Dla takiej oceny nie bez znaczenia pozostawało również orzeczenie TSUE z dnia 29 kwietnia 2021 r. w sprawie C-19/20 przeciwko Bankowi (...) S.A, w którym Trybunał wyjaśnił, że "w przypadku stwierdzenia przez sąd krajowy nieważności nieuczciwego warunku zawartego w umowie zawartej między przedsiębiorcą a konsumentem art. 6 ust. 1 dyrektywy 93/13 należy interpretować w taki sposób, że niezgodny z tym przepisem jest przepis prawa krajowego dający sądowi krajowemu możliwość uzupełnienia tej umowy przez zmianę treści owego warunku. Gdyby bowiem sąd krajowy mógł zmieniać treść nieuczciwych warunków zawartych w takich umowach, to takie uprawnienie mogłoby zagrażać realizacji długoterminowego celu ustanowionego w art. 7 dyrektywy 93/13, gdyż przyczyniłoby się do wyeliminowania zniechęcającego skutku wywieranego na przedsiębiorców przez zwykły brak stosowania takich nieuczciwych warunków wobec konsumentów, ponieważ nadal byliby oni zachęcani do stosowania rzeczonych warunków, wiedząc, że nawet gdyby miały być one unieważnione, to jednak umowa mogłaby zostać uzupełniona w niezbędnym zakresie przez sąd krajowy, tak aby zagwarantować w ten sposób interes przedsiębiorców (pkt 68 i tam powołany wyrok z dnia 26 marca 2019 r., A. B. i B., C- (...) i C-179/17, EU:C:2019:250, pkt 54 i przytoczone tam orzecznictwo)". W konsekwencji zdaniem Sądu Apelacyjnego nie można uzupełniać luk powstałych po wyeliminowaniu tych klauzul przez wprowadzanie w miejsce kursu kupna i sprzedaży CHF jakiegokolwiek innego miernika wartości (w tym kursu średniego NBP), gdyż byłoby zbyt daleko idącą modyfikacją umowy. Podstaw do zastąpienia abuzywnej klauzuli waloryzacyjnej inną, która określałaby inny sposób ustalenia kursu waluty waloryzacji nie daje także art. 358 § 2 k.c., ponieważ nie może być stosowany w drodze analogii, a dodatkowo nie obowiązywał w chwili zawierania umowy. Nie można również stosować na podstawie art. 56 k.c. w zw. z 354 i 65 § 1 i 2 k.c. kursu rynkowego lub zwyczajowego, czyli kursu średniego NBP, ponieważ w praktyce bankowej nie wykształcił się zwyczaj przyjmowania do rozliczeń kredytów indeksowanych do waluty obcej takiego rozwiązania.
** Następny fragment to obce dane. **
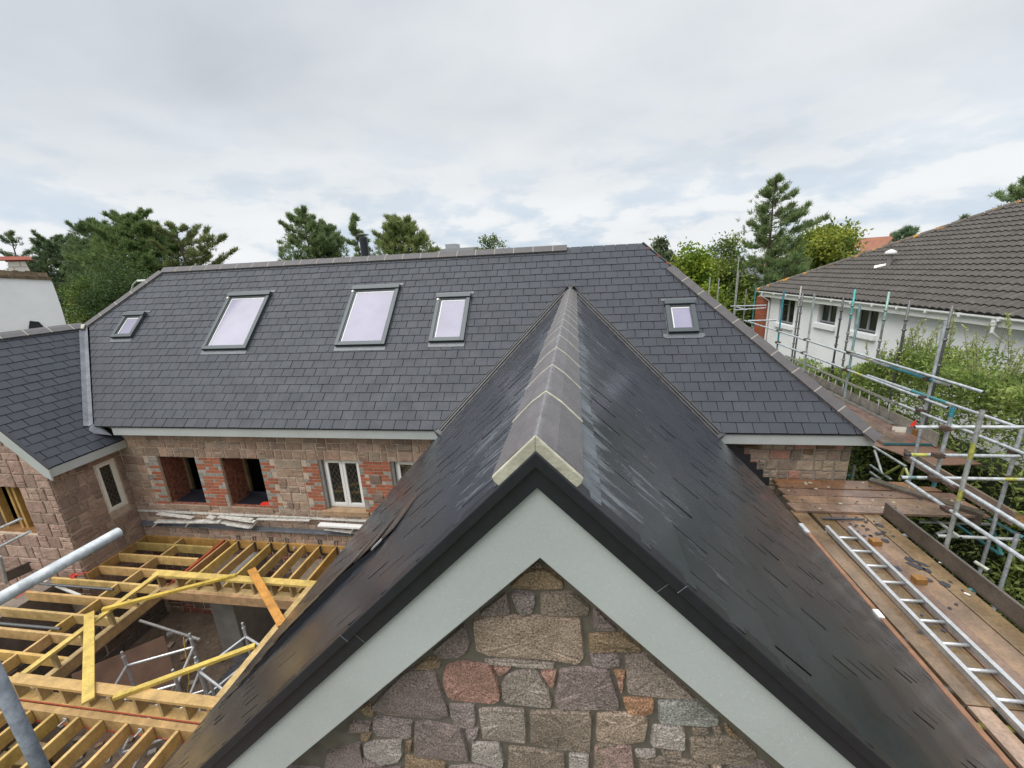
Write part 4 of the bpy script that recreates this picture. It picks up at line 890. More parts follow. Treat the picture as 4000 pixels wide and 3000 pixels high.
def rubble_heap(b):
    q=random.Random(4)
    for k in range(260):
        x,y=q.uniform(-10,-4.2),q.uniform(.6,7.0); s_=q.uniform(.02,.10); a=q.uniform(0,6)
        b.obox(V3(x,y,-8.05),V3(math.cos(a),math.sin(a),0)*s_*1.6,V3(-math.sin(a),math.cos(a),q.uniform(-.3,.3))*s_,V3(0,0,s_*q.uniform(.4,.9)),q.choice([(.25,.2,.15),(.3,.28,.25),(.2,.12,.08),(.14,.11,.09)]))
one('rubble',M_stone2,rubble_heap,kind='stuff')
def tw(loc,rz,lb,wid=.98):
    t=thing('alloy_tower',lb,'scaffold tower',loc); c_,s_=math.cos(rz),math.sin(rz)
    T=lambda x,y,z:V3(loc[0]+x*c_-y*s_,loc[1]+x*s_+y*c_,loc[2]+z)
    W_,D_,H_=wid,.75,2.0
    for x in (0,W_):
        for y in (0,D_): one('post',M_alu,lambda b:[b.tube([T(x,y,0),T(x,y,H_)],.025,10),b.tube([T(x,y,H_),T(x,y,H_+.1)],.019,10),b.tube([T(x,y,H_-.03),T(x,y,H_+.005)],.029,10)],parent=t)
    for z in (.3,.8,1.3,1.8):
        for x in (0,W_): one('rung',M_alu,lambda b:b.tube([T(x,0,z),T(x,D_,z)],.021,8),parent=t)
        for y in (0,D_): 
            if z in (.8,1.8): one('brace',M_alu,lambda b:b.tube([T(0,y,z),T(W_,y,z)],.021,8),parent=t)
    for y in (0,D_): one('brace',M_alu,lambda b:b.tube([T(0,y,.3),T(W_,y,1.75)],.019,8),parent=t)
    one('mid_rail',M_alu,lambda b:[b.tube([T(W_*.3,0,1.8),T(W_*.3,0,1.3)],.019,8),b.tube([T(W_*.7,0,1.8),T(W_*.7,0,1.3)],.019,8),b.tube([T(0,0,1.3),T(W_,0,1.3)],.019,8)],parent=t)
    return t
tw((-7.35,3.95,-8.1),R(28),'bare alloy tower frame standing inside the lantern opening')
tw((-6.1,4.5,-7.9),R(-20),'alloy tower frame half hidden under the right side of the kerb')
tw((-7.3,1.5,-8.1),R(10),'alloy tower frame under the nearest joists')
one('yellow_cord',M_yel,lambda b:b.tube([(-6.75,4.9,-5.9),(-6.85,4.85,-6.8),(-7.05,4.7,-7.6),(-7.15,4.6,-8.0)],.007,6),'thin yellow cord hanging through the lantern opening','cord')
one('leaning_bar',M_alu,lambda b:b.beam(atZ(cs('Y',1205,380),-6.5),atZ(cs('Y',1725,545),-6.75),.04,.03),'aluminium bar slanting below the lantern opening','bar')
# ------------------------------------------------------------------ scaffold tubes close to the camera
gal=(.50,.53,.54)
a=atZ(cs('A',1575,95),-1.15); e=atZ((-60,1327),-1.15)
one('scaffold_tube',M_galv,lambda b:[b.tube([a,e],.0242,28,(.62,.65,.66),cap=False),b.tube([a+nrm(e-a)*.001,e],.0205,20,(.08,.08,.09))],'near galvanised scaffold tube ending over the joists','scaffold tube',smooth=True)
p=ray(*cs('C',285,1130))*1.72; 
one('scaffold_tube',M_galv,lambda b:b.tube([V3(p[0],p[1],p[2]-1.6),V3(p[0],p[1],p[2]+.5)],.0242,28,(.20,.22,.25)),'upright dark grey scaffold tube in the bottom left corner','scaffold tube',smooth=True)
# a small board and tubes of the platform before the left wing
lp=thing('left_scaffold','low scaffold platform with a brown board before the left wing','scaffold',(-10.5,5.0,-8.0))
one('board',M_deck,lambda b:b.beam(atZ(cs('A',30,640),-5.6),atZ(cs('A',590,400),-5.6),.04,.22,(.10,.075,.06)),parent=lp)
one('tube',M_galv,lambda b:[b.tube([atY(cs('V',0,1245),5.3),atY(cs('V',180,1165),5.3)],.024,10,gal),b.tube([atY(cs('V',0,1405),5.3),atY(cs('V',260,1275),5.3)],.024,10,gal)],parent=lp)
one('standard',M_galv,lambda b:b.tube([atY(cs('A',0,420),5.0),atY(cs('A',85,780),5.0)],.024,10,(.4,.42,.43)),parent=lp)
one('rust_sheet',M_terra,lambda b:b.box((-12.4,5.75,-6.3),(-11.7,5.98,-6.28)),parent=lp)
# ------------------------------------------------------------------ scaffold platform beside the gable roof
DZ=-3.855; DL=DZ-.04
def bcol():
    f=rnd.uniform(.72,1.25); return (.195*f,.128*f*rnd.uniform(.95,1.05),.078*f*rnd.uniform(.85,1.1))
xs=[(3.36,6.0,6.335,6.56,1),(3.40,6.02,6.577,6.80,1),(3.43,6.03,6.817,7.03,1),(3.46,5.9,7.05,7.2,1),(3.48,5.55,7.212,7.37,1)]
nms=['crosswise scaffold board nearest the ladder, with mortar spots','second crosswise scaffold board from the ladder','middle crosswise scaffold board of the wet platform','fourth crosswise scaffold board, next to the wall one','crosswise scaffold board tight against the stone wall']
cc=[(.22,.145,.105),(.23,.145,.095),(.185,.115,.085),(.20,.11,.065),(.22,.11,.055)]
for i,(x0,x1,y0,y1,_) in enumerate(xs):
    one('scaffold_board',M_deck,lambda b:b.obox(V3(x0,y0,DZ-.038),V3(x1-x0,rnd.uniform(-.02,.02),0),V3(-.03,y1-y0-.006,0),V3(0,0,.038+rnd.uniform(-.003,.003)),cc[i]),nms[i],'scaffold board',group='boards of the scaffold platform',bevel=.004)
posn=['board along the eaves under the left stile of the ladder','board under the right stile of the ladder','board carrying the two timber blocks','board covered in broken slate','board at the foot of the dark toe board']
for i in range(5):
    x=3.36+i*.2415
    ends=[6.40,3.32,.6] if i in (0,1) else [6.42,2.2,.6] if i%2 else [6.42,.6]
    for k in range(len(ends)-1):
        y1,y0=ends[k],ends[k+1]+.012
        lb='lengthwise '+posn[i] if k==0 else 'near end piece of the '+posn[i]
        c_=bcol() if not(i==0 and k==1) else (.34,.23,.16)
        one('scaffold_board',M_deck,lambda b:b.obox(V3(x+(.075-.018*y0 if i==0 else 0),y0,DL-.038-.004*(i%2)),V3(.229-(.075-.018*y0 if i==0 else 0),0,0),V3(-.018*(y1-y0) if i==0 else rnd.uniform(-.012,.012),y1-y0,0),V3(0,0,.038),c_),lb,'scaffold board',group='boards of the scaffold platform',bevel=.004)
one('toe_board',M_deck,lambda b:b.obox(V3(4.585,.6,DL),V3(.036,0,0),V3(-.005,5.74,0),V3(0,0,.225),(.10,.083,.07)),'long dark toe board along the outer side of the lengthwise platform','toe board',bevel=.003)
one('toe_board',M_deck,lambda b:b.obox(V3(6.07,6.15,DZ-.005),V3(.036,0,0),V3(.05,2.15,0),V3(0,0,.22),(.27,.20,.155)),'pale brown toe board at the outer end of the crosswise boards','toe board',bevel=.003)
one('scaffold_board',M_deck,lambda b:b.obox(V3(6.2,6.1,DZ-.02),V3(.22,0,0),V3(.05,2.3,0),V3(0,0,.038),(.24,.13,.07)),'single board outside the pale toe board','scaffold board')
# aluminium ladder
def ladder(lb,A,B,A2,B2,n,sw,sh,rr,up,first=None,m=None):
    M_alu=m or globals()['M_alu']
    A,B,A2,B2=map(np.asarray,(A,B,A2,B2)); t=thing('ladder',lb,'ladder',tuple(A))
    for p,q in ((A,B),(A2,B2)): one('stile',M_alu,lambda b:[b.beam(p,q,sw,sh,up=up),b.beam(p+up*.001,q+up*.001,sw*1.7,.006,up=up)],parent=t)
    for i in range(n):
        f=(i+.5)/n if first is None else (first+.287*i)/np.linalg.norm(B-A); p=A+(B-A)*f-up*sh*.45; q=A2+(B2-A2)*f-up*sh*.45; one('rung',M_alu,lambda b:b.tube([p,q],rr,10),parent=t,smooth=True)
    return t
lz=DL+.075
la=V3(3.575,5.90,lz); lb_=V3(3.868,5.90,lz); ld=V3(.006,-1,0)
ladder('aluminium ladder lying flat on the wet boards beside the gable roof',la,la+ld*5.2,lb_,lb_+ld*5.2,17,.026,.072,.017,V3(0,0,1),.235)
# rusty batten on the eaves and bits
ba=atX(cs('U',340,60),2.97); bb_=atX(cs('U',1690,1640),2.97)
bt=one('eaves_batten',M_batten,lambda b:[b.beam(V3(2.95,ba[1]*2.95/2.97,-3.475),V3(2.95,.6,-3.475),.045,.035)],'rusty orange batten lying along the eaves of the gable roof','batten',bevel=.004)
one('eaves_clip',M_whitep,lambda b:[b.beam(V3(2.94,atX(cs('U',930,760),2.95)[1],-3.463),V3(2.94,atX(cs('U',990,830),2.95)[1],-3.463),.05,.012)],'white plastic clip caught on the rusty eaves batten','clip')
one('eaves_angle',M_alu,lambda b:b.beam(V3(2.94,ba[1]+.12,-3.463),V3(2.94,ba[1]-.08,-3.463),.05,.02),'small silver angle at the far end of the eaves batten','bracket')
# timber blocks
for (u,v),lb in (((925,170),'small orange timber block on the deck nearer the crosswise boards'),((1305,500),'small orange timber block on the deck nearer the camera')):
    p=atZ(cs('U',u,v),DL); one('timber_block',M_block,lambda b:b.obox(p+V3(-.06,-.045,0),V3(.125,.008,0),V3(-.01,.09,0),V3(0,0,.075)),lb,'timber block',group='timber blocks on the deck',bevel=.004)
# slate scraps
r=random.Random(15)
def scrap(p,s,lb,rot=None,long=1.0):
    a0=r.uniform(0,6.28) if rot is None else rot; n=r.choice((4,5,5,6)); pts=[]
    for k in range(n):
        a=2*math.pi*k/n+r.uniform(-.3,.3); q=np.array([math.cos(a)*s*r.uniform(.7,1.2)*long,math.sin(a)*s*r.uniform(.6,1.1)])
        pts.append(p+V3(q[0]*math.cos(a0)-q[1]*math.sin(a0),q[0]*math.sin(a0)+q[1]*math.cos(a0),.001))
    one('slate_fragment',M_slate,lambda b:b.prism(pts,(r.uniform(-.002,.002),0,.006),(.045,.047,.055)),lb,'slate fragment',group='broken slates on the scaffold deck')
big=[(('F',560,1055),.055,1,'broken slate at the left of the scrap heap between the blocks'),(('F',660,1150),.05,2.4,'long narrow slate strip in the scrap heap between the blocks'),(('F',720,1110),.035,2.4,'thin upper slate strip in the scrap heap between the blocks'),(('F',820,1215),.055,1,'large broken slate at the right of the scrap heap'),(('F',400,1190),.06,1.1,'broken slate lying alone near the ladder'),
     (('F',840,1350),.04,1.2,'slate chip just behind the nearer timber block'),(('F',1070,1410),.05,1.5,'pointed slate chip lying right of the nearer timber block'),(('F',130,565),.05,1,'slate piece on the deck short of the toe board end'),(('F',210,780),.05,1.2,'slate piece beside the farther timber block'),(('F',100,680),.04,1.1,'slate piece behind the farther timber block')]
for c,s,lg,lb in big: scrap(atZ(cs(*c),DL),s,lb,rot=-.9,long=lg)
LS='one of many small dark slate chips scattered over the deck boards by the ladder top'
for k in range(70):
    u=r.gauss(820,170); v=r.gauss(60,90)
    if k>45: u=r.uniform(700,1900); v=r.uniform(60,1000)
    p=atZ(cs('U',u,v),DL)
    if p[0]<3.4 or p[0]>4.5 or p[1]>6.3: continue
    scrap(p,r.uniform(.008,.03),LS)
L2='one of many small dark slate chips scattered over the crosswise boards'
for k in range(34):
    p=V3(r.uniform(3.6,5.8),r.uniform(6.36,7.3),DZ+.001); scrap(p,r.uniform(.008,.026),L2)
one('slate_strip',M_slate,lambda b:b.beam(atZ(((2600+1350/2.212)*K,(1500+1155/2.212)*K),DL+.03),atZ(((2600+1715/2.212)*K,(1500+1165/2.212)*K),DL+.03),.035,.012,(.06,.065,.075)),'long curved dark strip lying at the edge of the crosswise boards','strip')
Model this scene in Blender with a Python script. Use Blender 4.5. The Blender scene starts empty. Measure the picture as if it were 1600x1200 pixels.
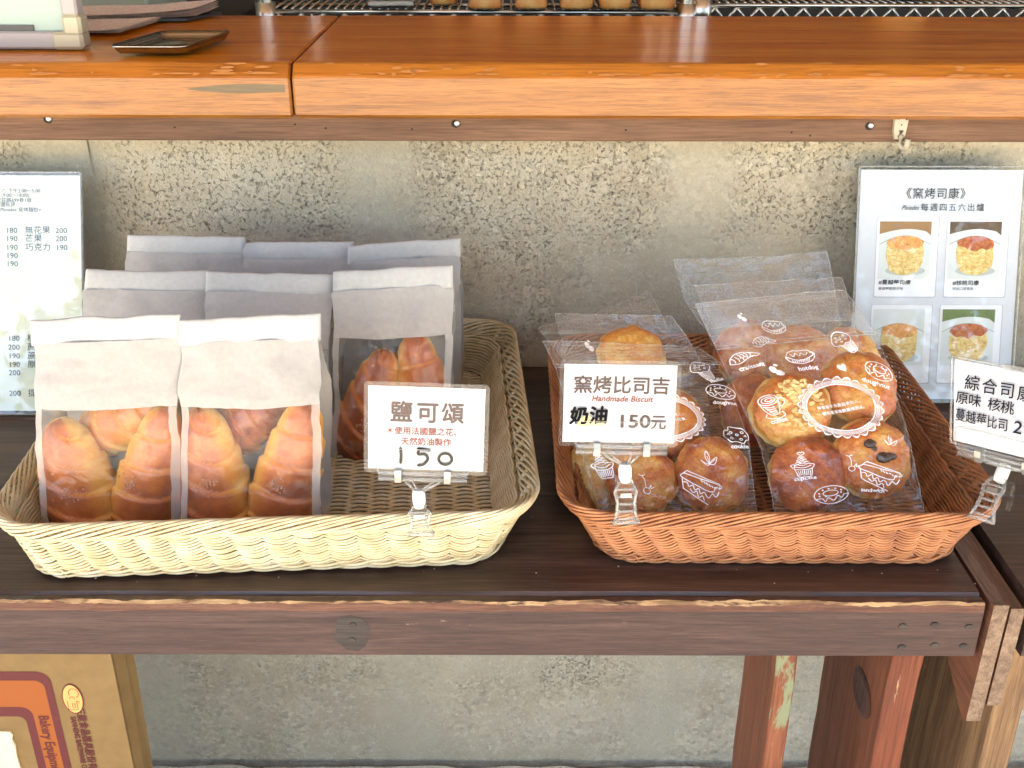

Wskazane usunięcie klauzul indeksacyjnych (waloryzacyjnych) czyni zawartą przez strony umowę dotkniętą nie dającym się usunąć brakiem, skutkującym jej nieważnością, zwłaszcza że powodowie zgłosili właśnie takie żądanie. Niekorzystny dla powodów skutek sprowadza się do konieczności zwrotu uzyskanego jako kredyt kapitału, z czego strona powodowa zdawała sobie sprawę.

Mając na uwadze powyższe, Sąd Apelacyjny uznał, że nie miały miejsca przywołane przez pozwanego naruszenia prawa procesowego czy materialnego (poza wskazanymi wyżej, ale pozostającymi bez wpływu na ostateczną ocenę trafności rozstrzygnięcia), a zatem apelacja jako pozbawiona uzasadnionych podstaw w oparciu o art. 385 k.p.c. podlegała oddaleniu, czego konsekwencją było zastosowanie wynikającej z art. 98 § 1 k.p.c. zasady odpowiedzialności za wynik sprawy i obciążenie kosztami postępowania apelacyjnego pozwanego. Powodom należał się więc zwrot wynagrodzenia pełnomocnika, zgodnie z § 2 pkt 6 i § 10 ust. 1 pkt 2 rozporządzenia Ministra Sprawiedliwości z 22 października 2015 r. w sprawie opłat za czynności radców prawnych.